Johnson wanted to win -- even if it meant his starters were going to have to play extended minutes late in the fourth quarter of a meaningless contest.

“I thought it was important,” Johnson said after the Nets beat the Wizards, 98-88. “Our fans were terrific. When we get more people in the building it’s going to be crazy. We wanted the fans to go home feeling good about our team.”

Superstar point guard Deron Williams thought his night was over after the third quarter ended. Instead, he found himself back in the game with 3:28 left. And in the final minute, he was jawing with A.J. Price, telling the Wizards point guard, “This isn’t your house. It’s mine.”

“It was fine. Looking at the box score, Joe [Johnson] played 38 minutes,” Williams said laughing. “Coach wanted to win this one I guess, so that explains it.”

The Nets have never been known for winning. In their final three seasons in New Jersey, they went a combined 58-172.

That’s why owner Mikhail Prokhorov gave general manager Billy King a $330 million bankroll to overhaul the roster. And now that King has it, expectations are high. The culture has changed. Winning a championship has suddenly become an attainable goal.

That wasn’t the case when Johnson arrived.

“I know those of you who have been around the last two years that I’ve been here, I was trying to get really creative with some of my pregame and postgame speeches, you know that right?” Johnson said. “I started reading books so I could say something different, but it’s been all about a vision. Billy and I had a lot of long nights dreaming about what we thought our roster could look like, but what we’re really trying to do is build a team.”

It took several months to do that.

But finally, at 7:41 p.m., in front of 14,219 fans, basketball tipped off in Brooklyn.

“We’ve wanted to play in this building for a long time,” said Williams, who signed a five-year, $98 million contract to remain with the Nets rather than leave for his hometown Dallas Mavericks. “It was fun. I thought the atmosphere was great.

“I think it’s a great arena. The focus is all on the court. It’s like the Staples Center where the lights are off [in the stands]. The shooting background is great.

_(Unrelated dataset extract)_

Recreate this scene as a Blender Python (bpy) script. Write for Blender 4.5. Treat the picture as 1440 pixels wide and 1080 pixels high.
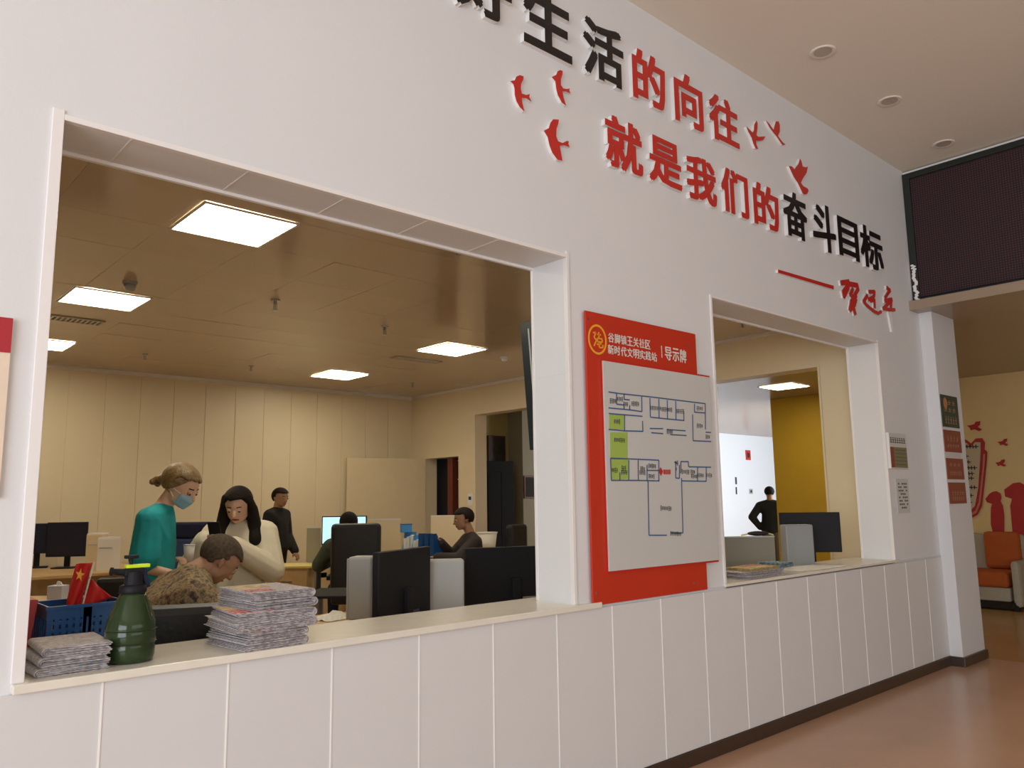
import bpy, bmesh, math, random
import numpy as np
from mathutils import Vector, Matrix
random.seed(7)
PI = math.pi
S = bpy.context.scene
COL = S.collection
for _o in list(bpy.data.objects): bpy.data.objects.remove(_o)

# ---------------------------------------------------------------- camera
YAW, PITCH, ROLL, FPX = math.radians(41.96), math.radians(8.33), math.radians(-0.804), 1116.9
CAM = Vector((0, -3, 1.56))
_f = Vector((math.sin(YAW)*math.cos(PITCH), math.cos(YAW)*math.cos(PITCH), math.sin(PITCH)))
_r0 = Vector((math.cos(YAW), -math.sin(YAW), 0)); _u0 = _r0.cross(_f)
_r = _r0*math.cos(ROLL) + _u0*math.sin(ROLL); _u = -_r0*math.sin(ROLL) + _u0*math.cos(ROLL)
cd = bpy.data.cameras.new('camera'); cam = bpy.data.objects.new('camera', cd); COL.objects.link(cam)
cam.matrix_world = Matrix(((_r.x, _u.x, -_f.x, CAM.x), (_r.y, _u.y, -_f.y, CAM.y), (_r.z, _u.z, -_f.z, CAM.z), (0, 0, 0, 1)))
cd.sensor_width = 36; cd.lens = FPX/1440*36; cd.clip_end = 200
S.camera = cam
# ---------------------------------------------------------------- light + exposure
S.view_settings.view_transform = 'Standard'
S.view_settings.look = 'None'
S.view_settings.gamma = 1
S.view_settings.use_curve_mapping = False
S.view_settings.exposure = 0.0
w = bpy.data.worlds.new('world'); S.world = w; w.use_nodes = True
w.node_tree.nodes['Background'].inputs[0].default_value = (0.78, 0.86, 1.0, 1)
w.node_tree.nodes['Background'].inputs[1].default_value = 1.0
def area(name, loc, target, sx, sy, power, color):
    l = bpy.data.lights.new(name, 'AREA'); l.shape = 'RECTANGLE'; l.size = sx; l.size_y = sy
    l.energy = power; l.color = color
    o = bpy.data.objects.new(name, l); COL.objects.link(o); o.location = loc
    o.rotation_euler = (Vector(target)-Vector(loc)).to_track_quat('-Z', 'Y').to_euler()
    return o
area('daylight_entrance', (-5.6, -4.6, 2.0), (3.5, 0.0, 2.0), 5.5, 3.4, 376, (0.91, 0.975, 1.03))
area('south_fill', (3.0, -8.6, 2.6), (3.0, 0, 2.2), 8.0, 3.0, 110, (1.0, 0.96, 0.90))  # added fill light for pillar front and ceiling; the south wall has no glazing
area('daylight_far_room', (17.5, 3.4, 2.2), (18.5, 9.5, 1.7), 6.0, 2.6, 420, (0.86, 0.93, 1.0))
LIGHT_EMIT = 21.0

# ---------------------------------------------------------------- pixel -> point on a known plane of the place
def ray(u, v): return _r*((u-720)/FPX) - _u*((v-540)/FPX) + _f
def onX(u, v, x): d = ray(u, v); return CAM + d*((x-CAM.x)/d.x)
def onY(u, v, y): d = ray(u, v); return CAM + d*((y-CAM.y)/d.y)
def onZ(u, v, z): d = ray(u, v); return CAM + d*((z-CAM.z)/d.z)
def atd(u, v, dep): return CAM + ray(u, v)*dep

# ---------------------------------------------------------------- materials
def mat(name, col, rough=.6, metal=0., spec=.5, noise=0., nscale=8., bump=0., bscale=60., emit=None, trans=0., coat=0., alpha=1., ior=1.45):
    m = bpy.data.materials.new(name); m.use_nodes = True; nt = m.node_tree; b = nt.nodes['Principled BSDF']
    b.inputs['Base Color'].default_value = (*col, 1); b.inputs['Roughness'].default_value = rough
    b.inputs['Metallic'].default_value = metal; b.inputs['Specular IOR Level'].default_value = spec
    b.inputs['Transmission Weight'].default_value = trans; b.inputs['Coat Weight'].default_value = coat
    b.inputs['Coat Roughness'].default_value = .08; b.inputs['IOR'].default_value = ior
    tc = nt.nodes.new('ShaderNodeTexCoord')
    if noise > 0:
        n = nt.nodes.new('ShaderNodeTexNoise'); n.inputs['Scale'].default_value = nscale; n.inputs['Detail'].default_value = 4
        nt.links.new(tc.outputs['Object'], n.inputs['Vector'])
        r = nt.nodes.new('ShaderNodeValToRGB')
        r.color_ramp.elements[0].position = .3; r.color_ramp.elements[1].position = .7
        r.color_ramp.elements[0].color = (*[c*(1-noise) for c in col], 1)
        r.color_ramp.elements[1].color = (*[min(1, c*(1+noise)) for c in col], 1)
        nt.links.new(n.outputs['Fac'], r.inputs['Fac']); nt.links.new(r.outputs['Color'], b.inputs['Base Color'])
    if bump > 0:
        n = nt.nodes.new('ShaderNodeTexNoise'); n.inputs['Scale'].default_value = bscale
        nt.links.new(tc.outputs['Object'], n.inputs['Vector'])
        bp = nt.nodes.new('ShaderNodeBump'); bp.inputs['Strength'].default_value = bump; bp.inputs['Distance'].default_value = .01
        nt.links.new(n.outputs['Fac'], bp.inputs['Height']); nt.links.new(bp.outputs['Normal'], b.inputs['Normal'])
    if emit:
        b.inputs['Emission Color'].default_value = (*emit[0], 1); b.inputs['Emission Strength'].default_value = emit[1]
    return m
def srgb(r, g, b): return tuple(((c/255)/12.92 if c/255 <= .04045 else ((c/255+.055)/1.055)**2.4) for c in (r, g, b))

M = {}
M['wall'] = mat('white_wall_paint', (.75, .755, .77), .55, noise=.012, nscale=1.5, bump=.04, bscale=90)
M['panel'] = mat('white_wall_panel', (.72, .715, .72), .35, noise=.015, nscale=2)
M['joint'] = mat('bright_joint_strip', (.95, .94, .9), .3)
M['trim'] = mat('white_corner_trim', (.84, .82, .81), .35)
M['sill'] = mat('cream_stone_sill', (.80, .76, .66), .25, noise=.03, nscale=14)
M['owall'] = mat('cream_office_wall_panel', (.78, .67, .47), .4, noise=.015, nscale=2)
M['oceil'] = mat('glossy_ceiling_panel', (.60, .50, .385), .14, spec=1.0, noise=.02, nscale=1)
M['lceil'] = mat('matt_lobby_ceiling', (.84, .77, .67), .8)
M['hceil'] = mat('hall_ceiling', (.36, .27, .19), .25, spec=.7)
M['floor'] = mat('glossy_pinkish_floor', (.56, .34, .22), .22, spec=.5, noise=.04, nscale=2)
M['hfloor'] = mat('hall_floor_vinyl', (.44, .26, .10), .25, noise=.04, nscale=2)
M['base'] = mat('dark_brown_skirting', (.055, .032, .022), .3)
M['yellow'] = mat('mustard_wall_paint', (.62, .38, .03), .5, noise=.03, nscale=3)
M['mural'] = mat('beige_mural_wall', (.74, .54, .25), .6, noise=.02, nscale=3)
M['red'] = mat('red_acrylic', (.55, .028, .018), .35)
M['redboard'] = mat('red_board', (.55, .035, .012), .4, noise=.03, nscale=3)
M['black'] = mat('black_acrylic', (.012, .008, .008), .35)
M['white'] = mat('white_foam_edge', (.85, .84, .83), .5)
M['boardwhite'] = mat('plan_board_face', (.60, .60, .58), .3)
M['line'] = mat('blue_plan_line', (.06, .12, .25), .5)
M['ink'] = mat('dark_ink', (.03, .03, .03), .6)
M['inkgrey'] = mat('grey_ink', (.10, .09, .09), .6)
M['green_zone'] = mat('lime_zone', (.36, .50, .10), .5)
M['gold'] = mat('gold_emblem', (.85, .42, .03), .4)
M['textwhite'] = mat('white_lettering', (.75, .68, .62), .5)
M['blackplastic'] = mat('black_plastic', (.012, .012, .015), .55, spec=.25)
M['screenoff'] = mat('navy_dark_screen', (.010, .012, .030), .25)
M['leather'] = mat('black_leather', (.012, .011, .010), .45, bump=.15, bscale=40)
M['wood'] = mat('light_oak_laminate', (.56, .37, .17), .4, noise=.10, nscale=6)
M['cream'] = mat('cream_laminate', (.70, .58, .38), .45, noise=.02)
M['grey'] = mat('pale_grey_metal', (.43, .44, .42), .4)
M['metal'] = mat('grey_steel', (.4, .4, .42), .3, metal=.9)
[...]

I love our floor. I think it’s one of a kind.”

For much of the night, like the team on the court, the fans seemed to be in preseason mode. Then, with 2:30 remaining in the third quarter, the first “Let’s Go Brooklyn!” chant began.

And with outcome no longer in doubt, Williams heard the chant he had be longing for, the same one he heard in Atlantic City against the Philadelphia 76ers on Saturday night: “Brook-lyn! Brook-lyn!”

“It’s great, man,” Williams said. “Like I said, I think this atmosphere is going to be great come Nov. 1 [against the New York Knicks], and hopefully for the rest of the season -- especially if we’re taking care of business at home like we hope to be. We hope to have a great crowd that’s going to provide us with a great home-court advantage.”

That’s something they never had in East Rutherford or Newark.

“The PA announcer didn’t even need to tell the fans to stand up [during pregame intros],” Avery Johnson said. “It’s nice to hear that ‘Brooklyn’ chant throughout the arena.”

“It’s not even a comparison,” said Joe Johnson, who showed his versatility and carried the second unit to victory in the final quarter. “It’s great. Everybody’s excited. The anticipation is high, and these fans, they want to win.”

Joe Johnson didn’t mind playing 38 minutes. To him, it was all worth it -- even if no one remembers the outcome a month from now.

“Certain things you don’t have to say, they’re just kind of understood,” Johnson said. “This is our first game in this building. You don’t want to take an ‘L’ regardless.”